When the app looks good locally, deploy promotes that same definition to a hosted version:
capsule deploy app:app
Deploy reads the app definition and sends the runtime image, pages, integrations, schedules, secrets, filesystems, pricing, and source archive to Capsule. If serve is the local development loop, deploy is the same app definition promoted to a hosted version.

capsule app

Manage workspace apps. If you mostly work from code, you may not use this group every day.

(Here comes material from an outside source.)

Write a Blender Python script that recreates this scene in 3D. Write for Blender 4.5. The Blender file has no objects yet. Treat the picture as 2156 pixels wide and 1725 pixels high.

It becomes handy when you need to inspect what already exists in the workspace.

capsule app create

capsule app create --name my-app --price 500

capsule app list

capsule app list

capsule app get

capsule app get <app-id>

capsule channel

Use channel to manage named external channel resources that apps can bind to.

Common commands

capsule channel create my-tg-bot --type telegram -c bot_token=123:ABC
capsule channel list
capsule channel info my-tg-bot
capsule channel bind my-tg-bot --app my-app
capsule channel unbind my-tg-bot
capsule channel delete my-tg-bot
Supported channel types:
  • telegram
  • slack
  • whatsapp

capsule secret

Use secret for app-owned credentials such as model keys, OAuth client secrets, and internal service tokens.

Common commands

capsule secret create OPENAI_API_KEY=sk-...
capsule secret list
capsule secret delete OPENAI_API_KEY

capsule fs

Use fs to manage named filesystems that apps can mount at runtime.

Common commands

capsule fs create reports
capsule fs list
capsule fs delete reports
capsule fs ls reports /
capsule fs upload reports ./report.csv /incoming/report.csv
capsule fs download reports /incoming/report.csv ./report.csv

A smaller workflow

capsule login
capsule bootstrap my-app
cd my-app
capsule serve app:app
capsule secret create OPENAI_API_KEY=sk-...
capsule deploy app:app
If you only remember one thing from this page, make it this: most of the CLI is just helping you move the same app definition from local iteration to a deployed product, while creating the workspace resources that app needs along the way.